Concern hasn’t peaked yet, and it might never get there. Fleecing his ex-employer for Jimmy Butler will do more for Thibodeau’s squad than even his estimable expertise will. Butler will be twenty-eight by the time the season starts. He’s a star right in the thick of his prime. To say he’s a little bit less than elite at everything sounds like faint praise, but the wide breadth of his talent is his greatest strength. You can run the offense through him or have him cut or spot-up off the ball. He can bother all but the quickest point guards and the burliest big men on defense. He’s perennially among the league leaders in minutes per game and has developed into a capable playmaker over the past couple of seasons. He’s a player with only scant flaws. Thibodeau knows how to use him, but he’s also basically impossible to misuse. Butler will score twenty-two points a night and do whatever the rest of the team can’t. 

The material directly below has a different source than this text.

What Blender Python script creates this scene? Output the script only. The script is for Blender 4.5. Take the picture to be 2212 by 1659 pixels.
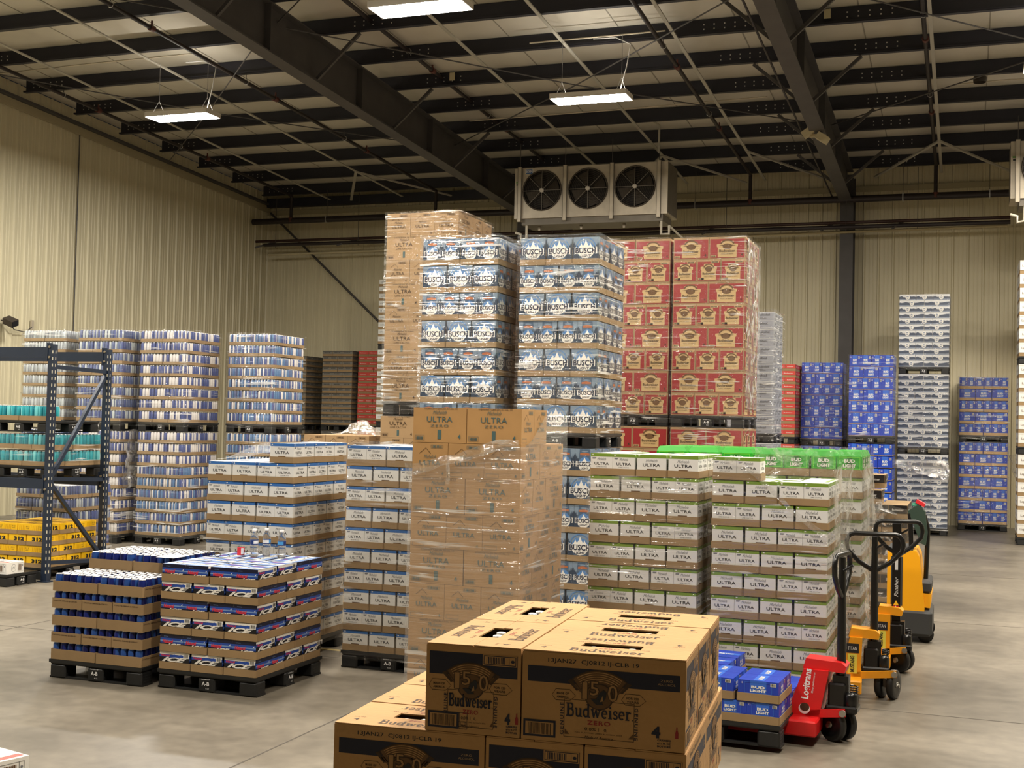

Thibs will need the boost. The thing about unrelenting hardassery is it quickly becomes unconvincing when it doesn’t yield results. Take Scott Skiles’s career, for instance. He’s been canned midseason three times and lasted just one year in Orlando because once he starts to lose a team, the relationship deteriorates like it’s being depicted in a time-lapse video. Thibodeau evidently has a defter touch than Skiles—there are ex-players who despise that dude—but the same basic principle applies: you can be tyrannical so long as there’s growth. Stalling invites revolt.

Which is why it’s hard to see Tom Thibodeau playing Gregg Popovich to Karl-Anthony Towns’s Tim Duncan. Thibs isn’t much of a humanist—you get the sense he’d plant his perma-throbbing brain into an android body if he could—which means he alienates everyone eventually. He’ll push in Minnesota until there’s a snapping sound, then move on. But in the meantime, many developmental miles separate what the Wolves are and what they have the potential to become. We know how Thibodeau will try to get them there: red-faced rants and hard-won expertise and an embrace of the miserably difficult. He challenges his players to become like him, which is a challenge nobody has yet been totally up to, but they’ve won a lot of games along the way to imperfect Thibs-esque oneness with affliction. This is the season we find out how whether the Wolves are going to lean into or turn away from Thibodeau's madness, if they can see the reward in the struggle.